=== PROVIDED DATA ===

____

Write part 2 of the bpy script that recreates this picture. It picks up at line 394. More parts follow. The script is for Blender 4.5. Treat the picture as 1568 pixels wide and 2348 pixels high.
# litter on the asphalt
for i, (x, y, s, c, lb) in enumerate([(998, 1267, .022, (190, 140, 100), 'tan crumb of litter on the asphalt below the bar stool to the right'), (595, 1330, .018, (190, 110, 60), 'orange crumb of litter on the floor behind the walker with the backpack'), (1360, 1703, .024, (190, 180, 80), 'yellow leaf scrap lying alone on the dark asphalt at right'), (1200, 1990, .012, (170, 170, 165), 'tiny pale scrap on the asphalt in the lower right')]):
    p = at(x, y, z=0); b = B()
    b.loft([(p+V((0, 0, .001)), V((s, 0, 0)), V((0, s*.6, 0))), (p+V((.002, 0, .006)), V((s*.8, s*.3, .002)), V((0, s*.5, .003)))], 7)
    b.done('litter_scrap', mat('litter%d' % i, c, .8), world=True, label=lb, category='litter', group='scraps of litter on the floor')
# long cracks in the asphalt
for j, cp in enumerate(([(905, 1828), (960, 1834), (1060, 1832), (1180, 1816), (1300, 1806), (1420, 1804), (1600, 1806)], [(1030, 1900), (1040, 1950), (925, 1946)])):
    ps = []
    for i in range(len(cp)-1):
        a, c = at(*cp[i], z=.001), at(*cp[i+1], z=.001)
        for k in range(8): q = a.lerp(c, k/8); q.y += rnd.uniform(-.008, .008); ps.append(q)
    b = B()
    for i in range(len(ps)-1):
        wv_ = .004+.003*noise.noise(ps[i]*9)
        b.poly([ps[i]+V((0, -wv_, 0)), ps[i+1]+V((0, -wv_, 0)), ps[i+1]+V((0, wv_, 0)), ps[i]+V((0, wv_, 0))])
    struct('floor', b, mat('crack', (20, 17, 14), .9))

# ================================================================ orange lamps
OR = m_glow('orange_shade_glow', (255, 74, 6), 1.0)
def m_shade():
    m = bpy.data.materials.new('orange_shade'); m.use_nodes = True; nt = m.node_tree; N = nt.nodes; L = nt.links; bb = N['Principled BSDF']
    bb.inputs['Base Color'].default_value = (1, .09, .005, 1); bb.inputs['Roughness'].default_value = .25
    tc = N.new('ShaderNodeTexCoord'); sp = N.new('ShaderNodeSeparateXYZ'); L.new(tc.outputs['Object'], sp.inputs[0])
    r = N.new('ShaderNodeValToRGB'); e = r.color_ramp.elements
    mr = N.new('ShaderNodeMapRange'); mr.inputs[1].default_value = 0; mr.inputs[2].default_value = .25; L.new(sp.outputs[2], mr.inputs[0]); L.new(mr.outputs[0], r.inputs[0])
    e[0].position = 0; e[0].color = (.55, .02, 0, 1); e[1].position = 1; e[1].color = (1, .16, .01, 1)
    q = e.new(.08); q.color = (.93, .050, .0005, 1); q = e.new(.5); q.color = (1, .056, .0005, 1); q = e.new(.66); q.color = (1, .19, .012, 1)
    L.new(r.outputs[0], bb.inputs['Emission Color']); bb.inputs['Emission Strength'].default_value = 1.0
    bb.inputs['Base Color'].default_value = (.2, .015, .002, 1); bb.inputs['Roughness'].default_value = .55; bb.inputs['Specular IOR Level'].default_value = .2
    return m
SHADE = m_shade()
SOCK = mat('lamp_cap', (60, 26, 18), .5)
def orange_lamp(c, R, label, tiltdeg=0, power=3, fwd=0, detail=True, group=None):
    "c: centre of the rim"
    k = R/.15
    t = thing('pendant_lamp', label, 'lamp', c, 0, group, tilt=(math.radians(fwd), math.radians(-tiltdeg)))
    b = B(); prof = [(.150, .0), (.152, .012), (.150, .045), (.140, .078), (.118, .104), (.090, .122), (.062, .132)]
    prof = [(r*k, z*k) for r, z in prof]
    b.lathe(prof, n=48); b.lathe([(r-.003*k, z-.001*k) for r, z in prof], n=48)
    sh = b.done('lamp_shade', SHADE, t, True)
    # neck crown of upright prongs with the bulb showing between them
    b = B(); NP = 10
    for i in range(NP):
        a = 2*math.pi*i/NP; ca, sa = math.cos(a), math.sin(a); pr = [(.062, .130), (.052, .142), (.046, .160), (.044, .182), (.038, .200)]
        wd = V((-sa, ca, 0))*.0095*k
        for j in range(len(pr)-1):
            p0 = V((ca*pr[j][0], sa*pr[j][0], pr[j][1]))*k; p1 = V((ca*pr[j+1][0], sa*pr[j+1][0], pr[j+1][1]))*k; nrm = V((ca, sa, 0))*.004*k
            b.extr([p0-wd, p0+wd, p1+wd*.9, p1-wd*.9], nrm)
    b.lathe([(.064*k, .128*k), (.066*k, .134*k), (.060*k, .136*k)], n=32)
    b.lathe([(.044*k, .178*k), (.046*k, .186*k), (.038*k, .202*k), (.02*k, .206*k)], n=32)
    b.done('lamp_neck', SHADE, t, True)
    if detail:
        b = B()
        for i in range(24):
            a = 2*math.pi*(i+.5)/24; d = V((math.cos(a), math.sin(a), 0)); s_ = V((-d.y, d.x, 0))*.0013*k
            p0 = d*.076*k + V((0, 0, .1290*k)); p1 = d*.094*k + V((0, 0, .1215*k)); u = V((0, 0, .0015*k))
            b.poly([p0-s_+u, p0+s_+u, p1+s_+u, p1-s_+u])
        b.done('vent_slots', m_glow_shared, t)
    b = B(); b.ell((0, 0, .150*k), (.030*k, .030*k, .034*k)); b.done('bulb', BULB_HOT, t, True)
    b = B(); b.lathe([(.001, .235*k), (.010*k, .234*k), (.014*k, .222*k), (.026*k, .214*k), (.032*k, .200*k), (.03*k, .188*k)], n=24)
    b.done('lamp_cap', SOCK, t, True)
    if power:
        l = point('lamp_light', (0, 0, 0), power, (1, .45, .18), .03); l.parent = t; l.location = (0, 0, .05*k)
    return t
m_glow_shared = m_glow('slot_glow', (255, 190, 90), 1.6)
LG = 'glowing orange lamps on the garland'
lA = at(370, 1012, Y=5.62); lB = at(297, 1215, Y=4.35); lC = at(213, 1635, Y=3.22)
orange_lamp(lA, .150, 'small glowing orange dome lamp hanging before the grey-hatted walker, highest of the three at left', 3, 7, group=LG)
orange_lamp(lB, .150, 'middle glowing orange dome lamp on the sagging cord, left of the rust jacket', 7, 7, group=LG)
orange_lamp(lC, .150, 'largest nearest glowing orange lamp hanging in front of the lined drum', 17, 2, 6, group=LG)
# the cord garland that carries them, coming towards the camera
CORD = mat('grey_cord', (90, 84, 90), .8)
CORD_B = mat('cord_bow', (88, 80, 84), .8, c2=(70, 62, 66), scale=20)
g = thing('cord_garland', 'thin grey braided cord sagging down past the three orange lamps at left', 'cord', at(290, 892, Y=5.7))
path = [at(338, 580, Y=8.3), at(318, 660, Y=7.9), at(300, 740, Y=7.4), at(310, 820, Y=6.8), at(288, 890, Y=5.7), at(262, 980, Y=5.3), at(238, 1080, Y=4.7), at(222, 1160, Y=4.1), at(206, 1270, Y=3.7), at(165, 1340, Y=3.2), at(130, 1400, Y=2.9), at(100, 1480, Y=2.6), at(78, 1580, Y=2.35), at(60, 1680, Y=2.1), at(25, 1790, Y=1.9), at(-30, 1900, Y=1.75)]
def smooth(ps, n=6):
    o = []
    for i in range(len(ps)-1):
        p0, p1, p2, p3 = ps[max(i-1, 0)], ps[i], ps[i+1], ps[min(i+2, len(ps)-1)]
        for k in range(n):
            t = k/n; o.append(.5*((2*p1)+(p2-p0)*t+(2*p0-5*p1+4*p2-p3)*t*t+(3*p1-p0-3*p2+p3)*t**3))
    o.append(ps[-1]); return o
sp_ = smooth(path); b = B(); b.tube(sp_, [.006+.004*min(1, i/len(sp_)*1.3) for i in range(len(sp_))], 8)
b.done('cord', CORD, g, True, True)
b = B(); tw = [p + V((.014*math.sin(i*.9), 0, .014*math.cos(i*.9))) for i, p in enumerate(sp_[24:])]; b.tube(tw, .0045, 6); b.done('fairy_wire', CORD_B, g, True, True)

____

=== THE TASK ===
Your answer should be one number: how many lines in the material above contain the string "that".

=== OUTPUT OF THE TASK ===
2